(DIRECTIVE) Using the entries that follow, collect the lines where the word "Python" appears.
>> BEGIN THE INPUT
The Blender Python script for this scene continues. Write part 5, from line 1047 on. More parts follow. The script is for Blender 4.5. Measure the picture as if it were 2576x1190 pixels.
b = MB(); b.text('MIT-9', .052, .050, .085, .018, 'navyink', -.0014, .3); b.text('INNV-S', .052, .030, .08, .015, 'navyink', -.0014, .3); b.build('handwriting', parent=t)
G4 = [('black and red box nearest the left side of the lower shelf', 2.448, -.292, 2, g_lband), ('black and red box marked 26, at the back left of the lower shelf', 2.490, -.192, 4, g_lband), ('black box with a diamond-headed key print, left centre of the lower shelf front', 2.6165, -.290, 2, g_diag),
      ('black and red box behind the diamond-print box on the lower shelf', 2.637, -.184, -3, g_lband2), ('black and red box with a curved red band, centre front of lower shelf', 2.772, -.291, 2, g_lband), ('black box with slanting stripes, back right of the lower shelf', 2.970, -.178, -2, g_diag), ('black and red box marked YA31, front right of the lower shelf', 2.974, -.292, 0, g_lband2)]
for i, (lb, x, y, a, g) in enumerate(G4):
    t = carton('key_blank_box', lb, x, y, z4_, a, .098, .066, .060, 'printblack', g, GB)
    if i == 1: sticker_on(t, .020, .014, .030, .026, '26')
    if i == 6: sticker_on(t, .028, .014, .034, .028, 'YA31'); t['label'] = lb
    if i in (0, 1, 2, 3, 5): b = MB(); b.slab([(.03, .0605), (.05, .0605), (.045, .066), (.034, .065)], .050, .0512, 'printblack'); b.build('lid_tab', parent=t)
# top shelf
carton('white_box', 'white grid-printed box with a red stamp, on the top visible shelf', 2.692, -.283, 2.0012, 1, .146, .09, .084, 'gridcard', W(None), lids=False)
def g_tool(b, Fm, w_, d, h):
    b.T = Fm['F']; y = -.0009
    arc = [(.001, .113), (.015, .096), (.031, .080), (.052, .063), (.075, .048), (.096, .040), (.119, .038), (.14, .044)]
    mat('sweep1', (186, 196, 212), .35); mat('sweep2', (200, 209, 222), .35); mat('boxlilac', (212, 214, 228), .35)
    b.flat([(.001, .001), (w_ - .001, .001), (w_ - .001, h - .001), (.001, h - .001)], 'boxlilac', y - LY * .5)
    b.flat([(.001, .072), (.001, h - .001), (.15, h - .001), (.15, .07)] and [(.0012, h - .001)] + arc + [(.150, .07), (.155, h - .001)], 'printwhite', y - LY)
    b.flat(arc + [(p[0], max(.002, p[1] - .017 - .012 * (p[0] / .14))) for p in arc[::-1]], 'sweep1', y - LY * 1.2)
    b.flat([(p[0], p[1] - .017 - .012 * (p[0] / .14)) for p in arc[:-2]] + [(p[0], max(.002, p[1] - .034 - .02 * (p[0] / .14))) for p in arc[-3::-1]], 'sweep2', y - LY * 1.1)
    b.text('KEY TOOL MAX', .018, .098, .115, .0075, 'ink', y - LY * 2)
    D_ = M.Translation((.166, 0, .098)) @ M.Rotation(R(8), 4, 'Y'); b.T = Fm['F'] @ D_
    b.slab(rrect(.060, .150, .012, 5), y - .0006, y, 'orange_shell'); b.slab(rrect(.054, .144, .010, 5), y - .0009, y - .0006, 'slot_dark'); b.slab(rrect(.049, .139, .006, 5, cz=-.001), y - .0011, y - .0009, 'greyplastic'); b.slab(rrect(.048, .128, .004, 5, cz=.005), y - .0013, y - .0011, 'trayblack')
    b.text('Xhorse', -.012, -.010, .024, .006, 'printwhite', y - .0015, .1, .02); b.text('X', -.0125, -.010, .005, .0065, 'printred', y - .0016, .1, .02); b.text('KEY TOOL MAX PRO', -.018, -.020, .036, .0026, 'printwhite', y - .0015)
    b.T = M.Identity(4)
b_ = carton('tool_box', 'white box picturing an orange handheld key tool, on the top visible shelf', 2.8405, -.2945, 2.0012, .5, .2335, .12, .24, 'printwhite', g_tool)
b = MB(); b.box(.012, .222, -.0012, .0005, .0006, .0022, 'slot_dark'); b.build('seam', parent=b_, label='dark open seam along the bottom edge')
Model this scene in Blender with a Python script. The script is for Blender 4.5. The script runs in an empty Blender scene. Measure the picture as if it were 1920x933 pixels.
>> END THE INPUT
(ANSWER FOR THIS EXERCISE)
The Blender Python script for this scene continues. Write part 5, from line 1047 on. More parts follow. The script is for Blender 4.5. Measure the picture as if it were 2576x1190 pixels.
Model this scene in Blender with a Python script. The script is for Blender 4.5. The script runs in an empty Blender scene. Measure the picture as if it were 1920x933 pixels.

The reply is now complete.